● RECORD SET:
---+---
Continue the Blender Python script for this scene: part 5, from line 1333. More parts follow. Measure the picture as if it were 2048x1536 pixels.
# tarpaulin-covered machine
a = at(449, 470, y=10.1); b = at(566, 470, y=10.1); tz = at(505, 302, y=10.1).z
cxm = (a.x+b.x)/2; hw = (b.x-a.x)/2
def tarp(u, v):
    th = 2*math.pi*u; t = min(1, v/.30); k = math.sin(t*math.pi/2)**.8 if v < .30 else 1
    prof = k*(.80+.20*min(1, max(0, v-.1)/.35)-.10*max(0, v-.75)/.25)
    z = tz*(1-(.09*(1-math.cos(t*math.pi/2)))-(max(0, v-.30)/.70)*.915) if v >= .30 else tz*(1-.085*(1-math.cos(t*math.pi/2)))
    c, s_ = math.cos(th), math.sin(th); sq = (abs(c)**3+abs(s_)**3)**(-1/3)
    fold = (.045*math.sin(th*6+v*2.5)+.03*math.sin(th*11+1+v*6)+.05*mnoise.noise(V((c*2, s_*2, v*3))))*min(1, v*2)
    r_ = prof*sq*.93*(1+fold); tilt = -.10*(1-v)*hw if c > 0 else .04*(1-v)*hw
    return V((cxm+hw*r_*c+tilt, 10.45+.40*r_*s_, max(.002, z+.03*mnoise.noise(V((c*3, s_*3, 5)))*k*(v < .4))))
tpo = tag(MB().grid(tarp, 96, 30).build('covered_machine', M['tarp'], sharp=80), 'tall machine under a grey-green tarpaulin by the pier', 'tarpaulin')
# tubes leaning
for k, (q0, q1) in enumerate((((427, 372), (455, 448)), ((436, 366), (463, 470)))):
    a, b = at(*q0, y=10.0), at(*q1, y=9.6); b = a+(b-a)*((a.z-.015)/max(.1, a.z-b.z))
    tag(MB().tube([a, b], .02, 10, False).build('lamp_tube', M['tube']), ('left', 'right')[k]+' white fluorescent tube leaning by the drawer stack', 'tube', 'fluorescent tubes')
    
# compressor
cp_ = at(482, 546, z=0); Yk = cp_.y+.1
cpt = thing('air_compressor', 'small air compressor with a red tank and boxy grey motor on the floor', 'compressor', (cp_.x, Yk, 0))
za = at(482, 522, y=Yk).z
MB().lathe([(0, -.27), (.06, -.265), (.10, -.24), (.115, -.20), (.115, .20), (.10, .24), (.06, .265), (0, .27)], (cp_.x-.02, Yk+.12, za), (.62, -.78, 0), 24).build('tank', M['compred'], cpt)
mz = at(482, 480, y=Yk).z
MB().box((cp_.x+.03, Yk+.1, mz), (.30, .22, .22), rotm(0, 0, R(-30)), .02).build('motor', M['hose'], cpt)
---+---
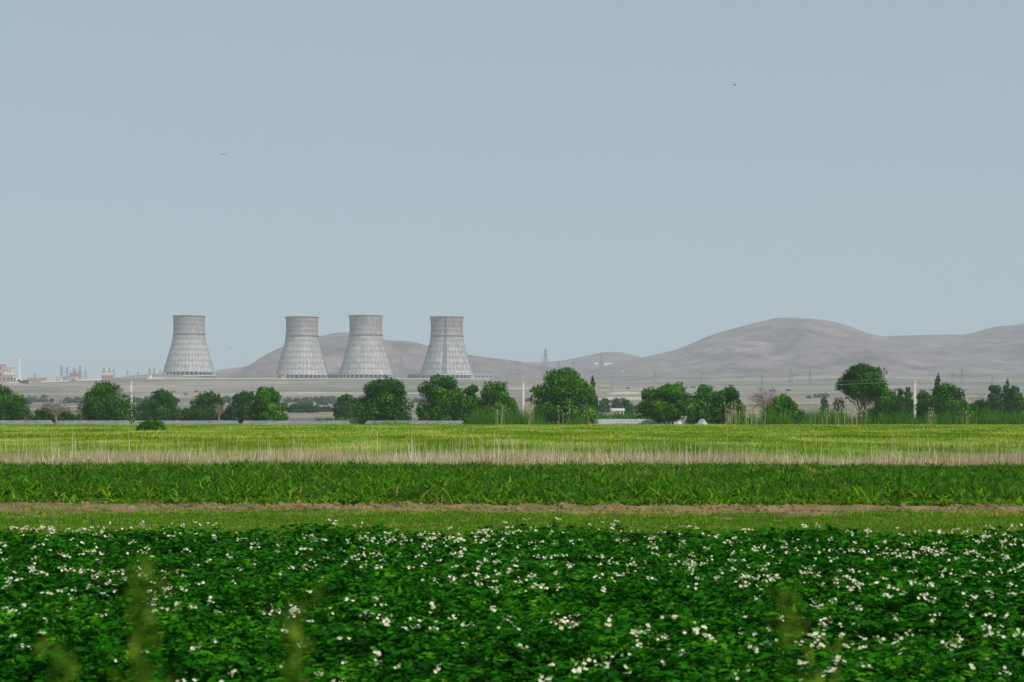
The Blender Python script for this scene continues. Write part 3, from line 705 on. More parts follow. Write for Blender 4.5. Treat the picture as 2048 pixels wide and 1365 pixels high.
---+---
List all lines from the entries that include the word "scene".

● ANSWER FOR THE TASK:
Continue the Blender Python script for this scene: part 5, from line 1333. More parts follow. Measure the picture as if it were 2048x1536 pixels.
The Blender Python script for this scene continues. Write part 3, from line 705 on. More parts follow. Write for Blender 4.5. Treat the picture as 2048 pixels wide and 1365 pixels high.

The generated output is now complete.